The Executive Directors

There are at present 24 Executive Directors, who permanently reside in Washington, DC, meet as often as required (usually several days a week) under the chairmanship of the Managing Director, and are responsible for the day-to-day operations under the powers delegated by the Board of Governors. Directors are appointed or elected by member countries or by groups of countries. Each one of the eight members with the largest quotas - the US, Japan, Germany, France, the UK, Russia, China and Saudi Arabia - appoints an Executive Director. The other 16 Directors are elected every two years by the Governors for the remaining member countries, grouped according to geographical and other criteria; each Director casts all the votes of the countries which contributed to his election. Since a member’s voting power depends on the size of its quota, quotas also have a bearing on the formation of the constituencies. However, in practice most decisions are taken on the basis of consensus rather then of formally cast votes.


The Managing Director

The Managing Director, elected by the Executive Directors for a five year term which may be extended, is ex officio Chairman of the Executive Directors and is assisted by a Deputy. He conducts the ordinary business of the Fund and is responsible for the organization, appointment and dismissal of the officers and staff. According to an established practice, the post of Managing Director of the Fund is reserved to a European citizen while a US citizen is appointed President of the IBRD.
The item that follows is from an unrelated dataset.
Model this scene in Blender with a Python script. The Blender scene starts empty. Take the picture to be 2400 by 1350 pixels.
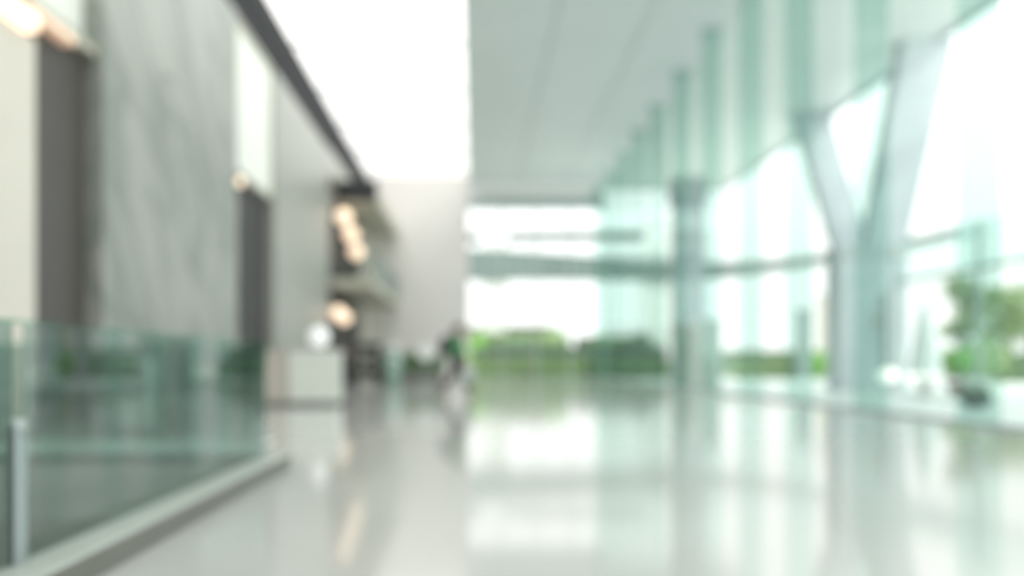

An Interim Committee of the Board of Governors on the International Monetary System and a Joint Committee of the Board of Governors of the Fund and the World Bank on the Transfer of Real Resources to Developing Countries were established with advisory functions and held their initial meetings in January 1975. The Second Amendment to the Articles of Agreement empowers the Board of Governors to decide, by a large majority of the total Council, which would be similar to the Interim Committee as regards composition and terms of reference but would have decision-making power.

In 1999 the Interim Committee was transformed into the permanent International Monetary and Financial Committee (IMFC). The IMFC, consisting of 24 members representing the same countries of groups as those on the Board of Executive Directors, performs advisory functions but has no decision-making powers.